Instructions to follow
Please repeat all of the listing exactly.

Source data
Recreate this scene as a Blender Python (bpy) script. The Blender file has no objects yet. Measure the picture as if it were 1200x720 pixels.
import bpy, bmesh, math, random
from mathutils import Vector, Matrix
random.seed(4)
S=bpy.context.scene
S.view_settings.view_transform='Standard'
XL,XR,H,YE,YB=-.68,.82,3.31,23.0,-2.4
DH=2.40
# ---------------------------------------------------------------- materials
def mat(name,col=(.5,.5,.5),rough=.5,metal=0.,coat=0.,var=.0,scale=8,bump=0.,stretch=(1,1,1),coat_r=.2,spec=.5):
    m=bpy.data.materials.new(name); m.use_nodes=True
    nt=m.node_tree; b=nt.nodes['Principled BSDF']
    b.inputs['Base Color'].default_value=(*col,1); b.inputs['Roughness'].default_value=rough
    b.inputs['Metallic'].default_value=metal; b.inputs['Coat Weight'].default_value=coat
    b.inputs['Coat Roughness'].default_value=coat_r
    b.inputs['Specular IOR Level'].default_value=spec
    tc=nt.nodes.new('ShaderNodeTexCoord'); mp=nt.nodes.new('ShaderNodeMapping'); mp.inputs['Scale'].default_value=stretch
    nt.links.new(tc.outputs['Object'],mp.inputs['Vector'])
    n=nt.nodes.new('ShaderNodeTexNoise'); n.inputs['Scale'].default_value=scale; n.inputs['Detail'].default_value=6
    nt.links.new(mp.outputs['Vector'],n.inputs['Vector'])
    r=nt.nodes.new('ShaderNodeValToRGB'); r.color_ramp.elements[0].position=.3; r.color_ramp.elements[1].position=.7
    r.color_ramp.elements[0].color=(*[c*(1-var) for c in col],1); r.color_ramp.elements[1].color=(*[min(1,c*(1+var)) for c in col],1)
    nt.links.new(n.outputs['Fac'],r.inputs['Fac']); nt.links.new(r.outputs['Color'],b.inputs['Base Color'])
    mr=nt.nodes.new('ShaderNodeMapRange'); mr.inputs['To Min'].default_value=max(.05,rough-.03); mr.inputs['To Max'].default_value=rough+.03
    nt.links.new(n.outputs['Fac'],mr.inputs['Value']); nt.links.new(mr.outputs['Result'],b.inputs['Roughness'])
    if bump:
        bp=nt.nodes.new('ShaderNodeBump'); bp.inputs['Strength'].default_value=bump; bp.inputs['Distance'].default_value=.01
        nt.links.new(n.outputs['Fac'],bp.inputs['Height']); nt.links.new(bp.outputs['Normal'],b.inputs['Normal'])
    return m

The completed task
Recreate this scene as a Blender Python (bpy) script. The Blender file has no objects yet. Measure the picture as if it were 1200x720 pixels.
import bpy, bmesh, math, random
from mathutils import Vector, Matrix
random.seed(4)
S=bpy.context.scene
S.view_settings.view_transform='Standard'
XL,XR,H,YE,YB=-.68,.82,3.31,23.0,-2.4
DH=2.40
# ---------------------------------------------------------------- materials
def mat(name,col=(.5,.5,.5),rough=.5,metal=0.,coat=0.,var=.0,scale=8,bump=0.,stretch=(1,1,1),coat_r=.2,spec=.5):
    m=bpy.data.materials.new(name); m.use_nodes=True
    nt=m.node_tree; b=nt.nodes['Principled BSDF']
    b.inputs['Base Color'].default_value=(*col,1); b.inputs['Roughness'].default_value=rough
    b.inputs['Metallic'].default_value=metal; b.inputs['Coat Weight'].default_value=coat
    b.inputs['Coat Roughness'].default_value=coat_r
    b.inputs['Specular IOR Level'].default_value=spec
    tc=nt.nodes.new('ShaderNodeTexCoord'); mp=nt.nodes.new('ShaderNodeMapping'); mp.inputs['Scale'].default_value=stretch
    nt.links.new(tc.outputs['Object'],mp.inputs['Vector'])
    n=nt.nodes.new('ShaderNodeTexNoise'); n.inputs['Scale'].default_value=scale; n.inputs['Detail'].default_value=6
    nt.links.new(mp.outputs['Vector'],n.inputs['Vector'])
    r=nt.nodes.new('ShaderNodeValToRGB'); r.color_ramp.elements[0].position=.3; r.color_ramp.elements[1].position=.7
    r.color_ramp.elements[0].color=(*[c*(1-var) for c in col],1); r.color_ramp.elements[1].color=(*[min(1,c*(1+var)) for c in col],1)
    nt.links.new(n.outputs['Fac'],r.inputs['Fac']); nt.links.new(r.outputs['Color'],b.inputs['Base Color'])
    mr=nt.nodes.new('ShaderNodeMapRange'); mr.inputs['To Min'].default_value=max(.05,rough-.03); mr.inputs['To Max'].default_value=rough+.03
    nt.links.new(n.outputs['Fac'],mr.inputs['Value']); nt.links.new(mr.outputs['Result'],b.inputs['Roughness'])
    if bump:
        bp=nt.nodes.new('ShaderNodeBump'); bp.inputs['Strength'].default_value=bump; bp.inputs['Distance'].default_value=.01
        nt.links.new(n.outputs['Fac'],bp.inputs['Height']); nt.links.new(bp.outputs['Normal'],b.inputs['Normal'])
    return m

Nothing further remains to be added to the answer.